_Problem_:
Copy exactly the lines from the start of the material through the line with "COL = S.collection". Pictures stay out of the copy.

_Data segment_:
——

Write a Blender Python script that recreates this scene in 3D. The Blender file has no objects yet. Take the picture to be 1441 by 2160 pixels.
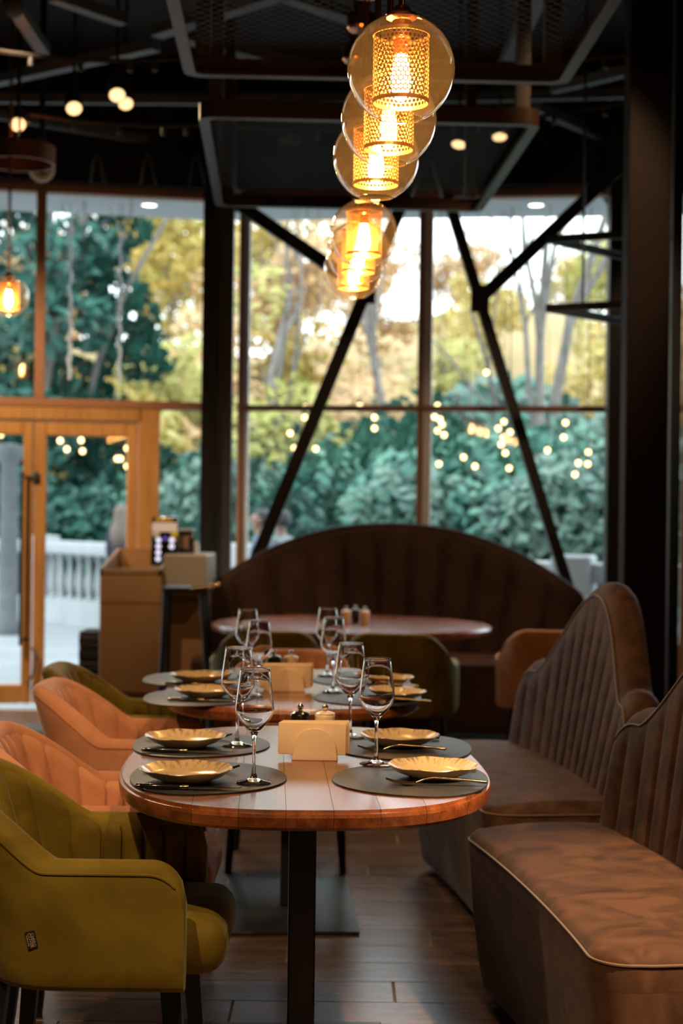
import bpy, bmesh, math, random
from mathutils import Vector, Matrix
random.seed(7)
PI = math.pi
S = bpy.context.scene
COL = S.collection

# ------------------------------------------------------------------ camera
F, CX, CY, H, ROLL, V0 = 3300.0, 720.5, 1080.0, 1.33, 0.0125, -11.0
cam_d = bpy.data.cameras.new('camera')
cam = bpy.data.objects.new('camera', cam_d); COL.objects.link(cam)
cam_d.sensor_fit = 'HORIZONTAL'; cam_d.sensor_width = 24.0
cam_d.lens = F/1441*24.0
cam_d.shift_y = -V0/1441
cam_d.clip_start = 0.05; cam_d.clip_end = 400
cr, sr = math.cos(ROLL), math.sin(ROLL)
cam.matrix_world = Matrix(((cr, -sr, 0, 0), (0, 0, -1, 0), (sr, cr, 0, H), (0, 0, 0, 1)))
cam_d.dof.use_dof = True; cam_d.dof.focus_distance = 3.32; cam_d.dof.aperture_fstop = 3.3
S.camera = cam

def at(px, py, d):
    dx, dy = px-CX, py-CY
    u = dx*cr + dy*sr; v = dx*sr - dy*cr
    return Vector((u*d/F, d, H + (v-V0)*d/F))
def on(px, py, z):
    dx, dy = px-CX, py-CY
    u = dx*cr + dy*sr; v = dx*sr - dy*cr
    d = F*(z-H)/(v-V0)
    return Vector((u*d/F, d, z))

# ------------------------------------------------------------------ world, exposure
W = bpy.data.worlds.new('world'); S.world = W; W.use_nodes = True
bg = W.node_tree.nodes['Background']
bg.inputs[0].default_value = (0.86, 0.95, 1.0, 1); bg.inputs[1].default_value = 4.4
vs = S.view_settings
vs.view_transform = 'Standard'; vs.look = 'None'; vs.gamma = 1.0; vs.exposure = 0.0
vs.use_curve_mapping = False
WARM = (1.0, 0.66, 0.36)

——

_Result for this exercise_:
Write a Blender Python script that recreates this scene in 3D. The Blender file has no objects yet. Take the picture to be 1441 by 2160 pixels.
import bpy, bmesh, math, random
from mathutils import Vector, Matrix
random.seed(7)
PI = math.pi
S = bpy.context.scene
COL = S.collection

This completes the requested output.